By Paul Mattesini | EF Tour Director
Tomorrow (Wednesday 30th November) is an important date as it marks the unveiling of Oscar Wilde’s restored tomb at Père Lachaise cemetery in Paris. When I began touring in the early 1990s the one tomb that many wanted to see at Père Lachaise was that of Jim Morrison. The Doors front man had died in Paris and his grave had long been a place of pilgrimage for fans. Jim’s grave always had a police officer on duty and had suffered from over-zealous admirers attempting to take parts of it away or putting graffiti on surrounding tombs. Whilst at Père Lachaise, in this quiet and pleasant eastern neighborhood of Paris, I would take the chance to show groups some of the other famous names buried in the grounds as well as the striking Holocaust memorials. Oscar Wilde’s was always one of the tombs to show people and a great excuse for sharing some of his observations.
Oscar Wilde also died in Paris (in 1900) but he was bankrupt and his friends could offer him only un enterrement de sixième classe (a sixth-class burial) at Bagneux, outside the city. Over the following years his friend and literary executor, Robert Ross, managed – through the sale of Wilde’s works – to annul Wilde’s bankruptcy and purchase a burial plot “in perpetuity” at Père Lachaise. The following year Helen Carew, one of Ross’s friends who had known Wilde in his heyday, anonymously offered £2,000 to erect a monument by the young sculptor Jacob Epstein. The commission, a flying naked angel inspired by the British Museum’s Assyrian figures, was finally unveiled in 1914, surviving intact until the early 1960s, when the angel was vandalized, part of it being hacked off and stolen.

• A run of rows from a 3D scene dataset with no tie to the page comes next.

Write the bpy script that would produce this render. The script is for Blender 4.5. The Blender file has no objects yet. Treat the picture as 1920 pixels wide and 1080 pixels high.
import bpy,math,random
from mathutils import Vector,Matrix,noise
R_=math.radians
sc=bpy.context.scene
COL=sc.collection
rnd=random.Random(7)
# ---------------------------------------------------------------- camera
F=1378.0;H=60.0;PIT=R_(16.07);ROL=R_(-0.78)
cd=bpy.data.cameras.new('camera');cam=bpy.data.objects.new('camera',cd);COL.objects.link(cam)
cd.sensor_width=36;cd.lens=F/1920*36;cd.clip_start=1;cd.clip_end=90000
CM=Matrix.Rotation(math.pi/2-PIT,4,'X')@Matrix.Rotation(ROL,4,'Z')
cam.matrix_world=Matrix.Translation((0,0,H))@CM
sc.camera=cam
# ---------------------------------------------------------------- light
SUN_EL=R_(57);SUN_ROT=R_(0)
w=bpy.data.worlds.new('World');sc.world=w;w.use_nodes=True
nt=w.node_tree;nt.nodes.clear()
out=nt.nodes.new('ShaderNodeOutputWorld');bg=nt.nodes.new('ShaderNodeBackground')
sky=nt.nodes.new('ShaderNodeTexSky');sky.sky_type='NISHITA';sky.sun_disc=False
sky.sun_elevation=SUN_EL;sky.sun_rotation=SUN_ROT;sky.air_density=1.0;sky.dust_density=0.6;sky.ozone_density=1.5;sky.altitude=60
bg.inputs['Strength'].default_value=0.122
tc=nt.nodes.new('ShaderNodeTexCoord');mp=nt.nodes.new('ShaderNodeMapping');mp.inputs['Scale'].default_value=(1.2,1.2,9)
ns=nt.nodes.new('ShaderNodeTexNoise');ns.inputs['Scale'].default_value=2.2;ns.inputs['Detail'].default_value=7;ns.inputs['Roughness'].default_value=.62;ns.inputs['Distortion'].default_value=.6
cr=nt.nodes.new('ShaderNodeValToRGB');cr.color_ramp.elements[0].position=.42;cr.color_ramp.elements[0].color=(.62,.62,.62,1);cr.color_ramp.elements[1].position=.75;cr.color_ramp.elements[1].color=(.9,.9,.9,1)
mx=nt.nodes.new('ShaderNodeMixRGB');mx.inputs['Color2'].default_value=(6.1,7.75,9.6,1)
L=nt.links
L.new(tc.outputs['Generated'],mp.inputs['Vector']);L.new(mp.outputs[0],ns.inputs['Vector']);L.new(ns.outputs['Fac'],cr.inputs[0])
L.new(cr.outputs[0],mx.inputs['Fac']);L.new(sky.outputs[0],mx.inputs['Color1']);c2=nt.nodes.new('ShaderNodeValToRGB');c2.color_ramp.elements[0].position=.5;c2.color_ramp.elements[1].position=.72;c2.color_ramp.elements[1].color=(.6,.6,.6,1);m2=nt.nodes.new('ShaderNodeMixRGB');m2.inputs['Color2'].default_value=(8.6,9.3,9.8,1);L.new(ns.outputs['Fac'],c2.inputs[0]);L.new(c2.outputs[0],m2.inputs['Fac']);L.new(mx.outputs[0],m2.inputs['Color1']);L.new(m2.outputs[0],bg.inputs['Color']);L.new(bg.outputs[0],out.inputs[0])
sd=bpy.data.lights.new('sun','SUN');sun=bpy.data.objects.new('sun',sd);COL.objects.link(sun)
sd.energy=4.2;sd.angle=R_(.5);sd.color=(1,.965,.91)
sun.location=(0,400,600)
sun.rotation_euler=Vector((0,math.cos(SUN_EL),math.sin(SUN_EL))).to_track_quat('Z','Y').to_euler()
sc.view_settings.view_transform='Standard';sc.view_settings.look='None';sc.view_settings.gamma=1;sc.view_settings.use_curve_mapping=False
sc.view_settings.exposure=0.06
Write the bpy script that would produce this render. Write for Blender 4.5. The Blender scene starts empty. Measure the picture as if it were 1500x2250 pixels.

It seems that in the late 1990s a new trend developed. Fans of Oscar would visit the tomb and, unlike previous generations who had left pieces of paper with scrawled messages at the site, decided to kiss the stone. Lipstick kisses soon began to adorn the piece. Seemingly harmless but it appears that the oils in lipstick cause great damage to the stone and so something had to be done. The obvious thing to do was, firstly, ask people not to do it (didn’t work) and, secondly, introduce heavy fines for anyone caught puckered up to the memorial (didn’t work). So, finally, the decision was made to protect the tomb by restoring it, cleaning it and then placing a Perspex surround. The result is what is being unveiled this week. I am undecided about the decision to place a barrier between people and the grave although the tomb needs to be protected. However, those who suggest Oscar himself would not have minded the kissing, and would have appreciated the style of tribute, might be onto something. To me, the lipstick kisses seem to have added a nice touch.
If you find yourself in Paris then a trip to Père Lachaise is easy to fit in. You can see the tomb of Victor Noir, a journalist who was shot dead on a Paris street in 1870. The bronze figure on top of the tomb depicts Noir, lying in the street after he had been shot. Elsewhere you will find the tombs of Chopin, Proust and the famous singer Edith Piaf amongst a host of other famous names. It can be a bit confusing navigating your way around the grounds (I strongly recommend the one euro plan of the site) but it is certainly a worthwhile distraction.